The middle aged IT Pro: Not resistant to change, just cynical about it
IT Pros have always been conservative by nature. I don’t mean politically conservative (though of course some of them are). I mean “don’t change anything because you might break it” conservative.
August 19, 2015
IT Pros have always been conservative by nature. I don’t mean politically conservative (though of course some of them are). I mean “don’t change anything because you might break it” conservative.
Developers by nature like to try new things. IT Pros will certainly try new things (in a properly constituted test environment), but seem to have a much higher internal benchmark in terms of demonstrated practical benefits when it comes to actually making a switch.
In the previous article I discussed how the average IT Pro isn’t as young as they might have been a few years back. That rather than the churn that you see with developers where people are more likely to get out of hacking code once they reach middle age, the average age of the IT Pro is smack dab around the answer to life, the universe, and everything.
Take the conservative nature of IT Pros and add this to the natural … cynicism … that encroaches on one’s attitude when one moves from being young and new to the industry to being someone who has seen technology fads come and go and you start to understand why parts of the IT industry seem to be sticking with what they’ve got longer and not moving to new revolutionary technologies as soon as they become available. For example, people sticking with older versions of OS like Server 2003 and Windows XP and not immediately jumping on new technologies such as Azure, Server 2012 R2, and Windows 8.1.
IT Pros are happy to move to these technologies (and skip them where appropriate) – but they aren’t going to do it immediately. Many will be running Windows 10 at home, but won’t even start thinking about migrating their organizations desktops to the OS until the shine has well and truly come off.
This can present a challenge to companies who have marketing people and evangelists who are all about selling the latest and greatest thing. I was in a conference content discussion once where the organizers were dead set on having only material about products released in the previous 12 months. I spent some time pointing out that the average conference attendee wasn’t running products released in the previous 12 months and would much rather hear about how to deal with the technology they did have in production, which could be more than 5 years, sometimes a decade old.

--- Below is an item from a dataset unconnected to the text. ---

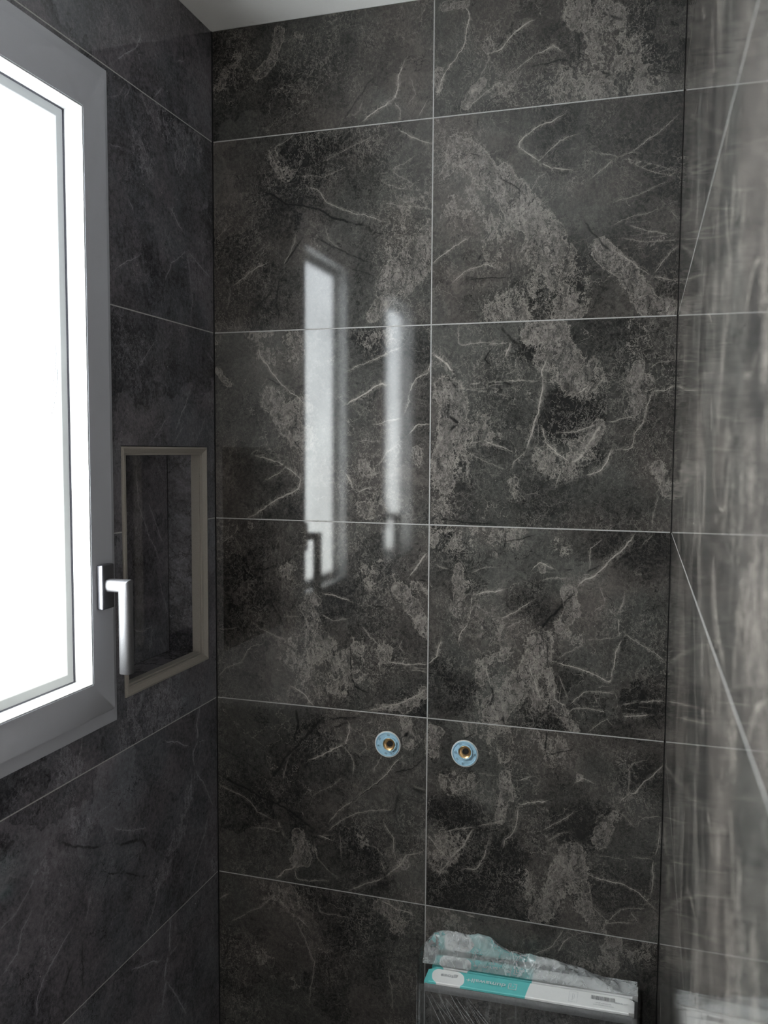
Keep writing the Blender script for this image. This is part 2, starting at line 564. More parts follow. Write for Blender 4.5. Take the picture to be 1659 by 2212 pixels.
# ------------------------------------------------------------------ node helper
class NT:
    def __init__(s, name):
        s.m = bpy.data.materials.new(name); s.m.use_nodes = True
        s.t = s.m.node_tree; s.t.nodes.clear()
        s.out = s.t.nodes.new('ShaderNodeOutputMaterial')
    def n(s, typ, **kw):
        nd = s.t.nodes.new(typ)
        for k, v in kw.items():
            if k[0] == '_': setattr(nd, k[1:], v)
        return nd
    def put(s, sock, v):
        if isinstance(v, bpy.types.NodeSocket): s.t.links.new(v, sock)
        elif isinstance(v, (tuple, list)) and len(v) == 3 and sock.type == 'RGBA': sock.default_value = (*v, 1)
        else: sock.default_value = v
    def math(s, op, a, b=0.0, c=None, clamp=False):
        nd = s.n('ShaderNodeMath', _operation=op, _use_clamp=clamp)
        s.put(nd.inputs[0], a); s.put(nd.inputs[1], b)
        if c is not None: s.put(nd.inputs[2], c)
        return nd.outputs[0]
    def vmath(s, op, a, b=None, scale=None):
        nd = s.n('ShaderNodeVectorMath', _operation=op)
        s.put(nd.inputs[0], a)
        if b is not None: s.put(nd.inputs[1], b)
        if scale is not None: s.put(nd.inputs['Scale'], scale)
        return nd.outputs[0]
    def noise(s, vec, scale, detail=4, rough=.55, dist=0.0, col=False):
        nd = s.n('ShaderNodeTexNoise')
        s.put(nd.inputs['Vector'], vec); s.put(nd.inputs['Scale'], scale); s.put(nd.inputs['Detail'], detail)
        s.put(nd.inputs['Roughness'], rough); s.put(nd.inputs['Distortion'], dist)
        return nd.outputs['Color' if col else 'Fac']
    def step(s, v, a, b, lo=0.0, hi=1.0):
        nd = s.n('ShaderNodeMapRange', _interpolation_type='SMOOTHSTEP')
        for k, x in zip(('Value','From Min','From Max','To Min','To Max'), (v, a, b, lo, hi)): s.put(nd.inputs[k], x)
        return nd.outputs[0]
    def lin(s, v, a, b, lo=0.0, hi=1.0):
        nd = s.n('ShaderNodeMapRange')
        for k, x in zip(('Value','From Min','From Max','To Min','To Max'), (v, a, b, lo, hi)): s.put(nd.inputs[k], x)
        return nd.outputs[0]
    def mix(s, f, a, b):
        nd = s.n('ShaderNodeMix', _data_type='RGBA')
        s.put(nd.inputs[0], f); s.put(nd.inputs[6], a); s.put(nd.inputs[7], b)
        return nd.outputs[2]
    def attr(s, name):
        nd = s.n('ShaderNodeAttribute', _attribute_name=name)
        sp = s.n('ShaderNodeSeparateColor'); s.t.links.new(nd.outputs['Color'], sp.inputs[0])
        return sp.outputs[0], sp.outputs[1], sp.outputs[2], nd.outputs['Alpha']
    def bsdf(s, **kw):
        b = s.n('ShaderNodeBsdfPrincipled')
        for k, v in kw.items(): s.put(b.inputs[k.replace('_', ' ')], v)
        s.t.links.new(b.outputs[0], s.out.inputs[0]); return b
    def bump(s, h, strength=.2, dist=.001):
        b = s.n('ShaderNodeBump'); s.put(b.inputs['Height'], h); b.inputs['Strength'].default_value = strength
        b.inputs['Distance'].default_value = dist; return b.outputs[0]
def plain(name, col, rough=.5, metal=0.0, ior=1.5, grain=0.0, scale=300, bump=0.0):
    t = NT(name); pos = t.n('ShaderNodeNewGeometry').outputs['Position']
    nz = t.noise(pos, scale, 4)
    c = t.mix(t.lin(nz, .3, .7), tuple(x*(1-grain) for x in col), tuple(min(1, x*(1+grain)) for x in col))
    kw = dict(Base_Color=c, Roughness=rough, Metallic=metal, IOR=ior)
    if bump: kw['Normal'] = t.bump(nz, bump, .0005)
    t.bsdf(**kw); return t.m

def stone(name, tone=1.0, contrast=1.0, tint=(1, 1, 1), rough=.07, ior=1.75, coat=0.0, satin=.08):
    t = NT(name)
    pos = t.n('ShaderNodeNewGeometry').outputs['Position']
    rnd = t.n('ShaderNodeObjectInfo').outputs['Random']
    off = t.n('ShaderNodeCombineXYZ'); t.put(off.inputs[0], t.math('MULTIPLY', rnd, 37.0)); t.put(off.inputs[1], t.math('MULTIPLY', rnd, 11.0)); t.put(off.inputs[2], t.math('MULTIPLY', rnd, 23.0))
    P = t.vmath('ADD', pos, off.outputs[0])
    wv = t.vmath('SUBTRACT', t.noise(P, 9, 5, .6, col=True), (.5, .5, .5))
    Pw = t.vmath('ADD', P, t.vmath('SCALE', wv, scale=.12))
    clump, dark, vstr, cstr = t.attr('print_a')
    vs, vu, cs, cu = t.attr('print_b')
    vw, cw, soft, _ = t.attr('print_c')
    n_big = t.noise(Pw, 3.2, 6, .55)
    n_mid = t.noise(Pw, 16, 6, .68)
    n_fine = t.noise(P, 150, 4, .75)
    n_hue = t.noise(P, 5, 3)
    # ground tone
    g = t.math('ADD', t.math('MULTIPLY', t.lin(n_big, .3, .7), .55), t.math('MULTIPLY', t.lin(n_mid, .3, .72), .45))
    g = t.math('ADD', g, t.math('MULTIPLY', t.math('SUBTRACT', n_fine, .5), 1.3))
    fc = t.n('ShaderNodeTexVoronoi', _feature='F1'); t.put(fc.inputs['Vector'], t.vmath('ADD', P, t.vmath('SCALE', wv, scale=.30))); fc.inputs['Scale'].default_value = 6.5
    fsep = t.n('ShaderNodeSeparateColor'); t.put(fsep.inputs[0], fc.outputs['Color'])
    g = t.math('ADD', g, t.math('MULTIPLY', t.math('SUBTRACT', fsep.outputs[0], .55), .42))
    g = t.math('SUBTRACT', g, t.math('MULTIPLY', dark, t.lin(n_mid, .2, .7, .45, .85)), clamp=True)
    lo = tuple(.011*tone*k for k in tint); hi = tuple(x*tone*k for x, k in zip((.122, .110, .102), tint)); hi2 = tuple(x*tone*k for x, k in zip((.104, .105, .098), tint))
    col = t.mix(g, lo, t.mix(t.step(n_hue, .4, .6), hi, hi2))
    # fibrous squiggles: ridged noise
    def ridge(vec, scale, width, detail=3, rough=.6):
        v = t.math('ABSOLUTE', t.math('SUBTRACT', t.noise(vec, scale, detail, rough), .5))
        return t.step(v, 0.0, width, 1.0, 0.0)
    sw = t.vmath('SUBTRACT', t.noise(P, 28, 4, .65, col=True), (.5, .5, .5))
    Pf = t.vmath('ADD', P, t.vmath('SCALE', sw, scale=.035))
    mp = t.n('ShaderNodeMapping'); t.put(mp.inputs[0], Pf); mp.inputs['Rotation'].default_value = (0, math.radians(38), 0); mp.inputs['Scale'].default_value = (1, 1, .45)
    Pd = mp.outputs[0]
    r1 = ridge(Pf, 38, .011); r2 = ridge(Pd, 105, .030, 4); r3 = ridge(Pd, 36, .020, 5); r4 = ridge(t.vmath('ADD', Pd, (3.1, 1.7, 5.3)), 80, .026, 3)
    patch = t.step(t.math('ADD', t.noise(P, 8, 5, .6), t.math('MULTIPLY', clump, .45)), .42, .70)
    fib = t.math('MULTIPLY', t.math('MAXIMUM', r1, t.math('MULTIPLY', r2, .8)), t.lin(patch, 0, 1, .22, 1.0))
    light = tuple(x*tone*k for x, k in zip((.34, .32, .295), tint))
    col = t.mix(t.math('MULTIPLY', fib, .60*contrast), col, light)
    # dark flecks
    fl_ = t.math('MULTIPLY', ridge(t.vmath('ADD', Pf, (9.1, 4.7, 2.3)), 64, .018, 4), t.step(t.noise(P, 13, 4), .48, .64))
    col = t.mix(t.math('MULTIPLY', fl_, .8), col, (.008, .008, .008))
    # craggy light patches: the mask is torn by coarse and fine noise
    tear = t.math('ADD', t.math('MULTIPLY', t.math('SUBTRACT', n_mid, .5), 1.5), t.math('MULTIPLY', t.math('SUBTRACT', t.noise(Pd, 26, 5, .75), .5), 2.4))
    cr = t.math('ADD', clump, tear)
    cm = t.math('MULTIPLY', t.step(cr, .30, .62), t.step(clump, .03, .25))
    big_ = t.noise(Pd, 34, 4, .65)
    cm = t.math('MULTIPLY', cm, t.math('MULTIPLY', t.lin(big_, .36, .60, .30, 1.0), t.lin(clump, .1, .75, .45, 1.0)))
    cmv = t.math('MULTIPLY', cm, t.lin(t.noise(Pd, 95, 4, .8), .38, .64, .12, 1.0))
    col = t.mix(t.math('MULTIPLY', cmv, .70*contrast), col, tuple(x*tone*k for x, k in zip((.40, .37, .345), tint)))
    rim_ = t.math('MULTIPLY', t.step(t.math('ABSOLUTE', t.math('SUBTRACT', cr, .42)), 0.0, .09, 1.0, 0.0), t.step(clump, .05, .25))
    col = t.mix(t.math('MULTIPLY', rim_, .40*contrast), col, tuple(x*tone*k for x, k in zip((.46, .43, .39), tint)))
    cin = t.math('MULTIPLY', t.math('MAXIMUM', r3, t.math('MULTIPLY', r4, .6)), t.math('MULTIPLY', t.step(cr, .30, .70), .92))
    col = t.mix(cin, col, tuple(.016*tone for _ in range(3)))
    # random hair veins
    hv = t.n('ShaderNodeTexVoronoi', _feature='DISTANCE_TO_EDGE'); t.put(hv.inputs['Vector'], t.vmath('ADD', P, t.vmath('SCALE', wv, scale=.18))); hv.inputs['Scale'].default_value = 12
    hl = t.math('MULTIPLY', t.step(hv.outputs['Distance'], 0.0, .010, 1.0, 0.0), t.step(t.noise(P, 14, 3), .50, .66))
    col = t.mix(t.math('MULTIPLY', hl, .5*contrast), col, light)
    # random dark hair cracks
    dv = t.n('ShaderNodeTexVoronoi', _feature='DISTANCE_TO_EDGE'); t.put(dv.inputs['Vector'], t.vmath('ADD', t.vmath('ADD', P, (7.0, 3.0, 1.0)), t.vmath('SCALE', wv, scale=.22))); dv.inputs['Scale'].default_value = 9
    dl = t.math('MULTIPLY', t.step(dv.outputs['Distance'], 0.0, .012, 1.0, 0.0), t.step(t.noise(P, 11, 4), .50, .62))
    col = t.mix(t.math('MULTIPLY', dl, .85), col, (.006, .006, .006))
    # traced veins and cracks: distance fields stored on the vertices (units: mm)
    wb = t.math('ADD', t.math('MULTIPLY', t.math('SUBTRACT', t.noise(P, 17, 2, .5), .5), 16.0), t.math('MULTIPLY', t.math('SUBTRACT', t.noise(P, 60, 5, .7), .5), 9.0), t.math('MULTIPLY', t.math('SUBTRACT', t.noise(P, 300, 3, .6), .5), 2.5))
    wc = t.math('MULTIPLY', t.math('SUBTRACT', t.noise(t.vmath('ADD', P, (5.0, 2.0, 8.0)), 85, 5, .7), .5), 22.0)
    def line(sd, ud, wd, st, brk):
        d = t.math('ABSOLUTE', t.math('ADD', sd, wb))
        core = t.step(d, t.math('MULTIPLY', wd, .10), t.math('ADD', t.math('MULTIPLY', wd, .45), .45), 1.0, 0.0)
        d2 = t.math('ABSOLUTE', t.math('ADD', sd, wc))
        th2 = t.math('MULTIPLY', t.step(d2, .1, .7, 1.0, 0.0), .40)
        halo = t.step(d, 0.0, t.math('ADD', t.math('MULTIPLY', wd, 2.4), 2.5), 1.0, 0.0)
        frz = t.math('MULTIPLY', t.math('MULTIPLY', halo, .55), t.math('MAXIMUM', r2, t.lin(t.noise(Pd, 140, 4, .7), .45, .7)))
        mk = t.math('MAXIMUM', t.math('MULTIPLY', core, t.step(brk, .30, .50, .30, 1.0)), t.math('MAXIMUM', th2, frz))
        return t.math('MULTIPLY', t.math('MULTIPLY', mk, st), t.step(ud, 8.0, 13.0, 1.0, 0.0))
    vk = line(vs, vu, vw, vstr, t.noise(P, 70, 4, .7))
    col = t.mix(t.math('MULTIPLY', vk, .85*contrast), col, tuple(x*tone*k for x, k in zip((.50, .47, .43), tint)))
    ck = line(cs, cu, t.math('MULTIPLY', cw, 2.2), cstr, t.noise(P, 48, 4, .7))
    col = t.mix(ck, col, (.005, .005, .005))
    # pale specks
    sp = t.math('MULTIPLY', t.step(t.noise(P, 330, 2), .74, .79), t.step(t.noise(P, 30, 3), .52, .62))
    col = t.mix(sp, col, tuple(x*tone for x in (.6, .58, .55)))
    micro = t.noise(P, 700, 2, .6)
    t.bsdf(Base_Color=col, Roughness=rough, IOR=ior, Coat_Normal=t.bump(micro, .035, .0004), Coat_Weight=coat, Coat_Roughness=.028, Coat_IOR=1.43, Specular_IOR_Level=satin)
    return t.m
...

I suspect that’s why some companies aren’t really talking to IT Pros anymore. It’s because in some ways they don’t know how to talk to IT Pros anymore. It’s easier for them to talk to Developers because Developers are often young, hip, and willing to give up how they are doing things now for something completely different that might not actually work out. It’s harder for marketing people to talk to more seasoned professionals whose job it is to ensure that everything runs without a hiccup and who have to be provided with pretty good evidence that the effort made to make the change will end up being beneficial.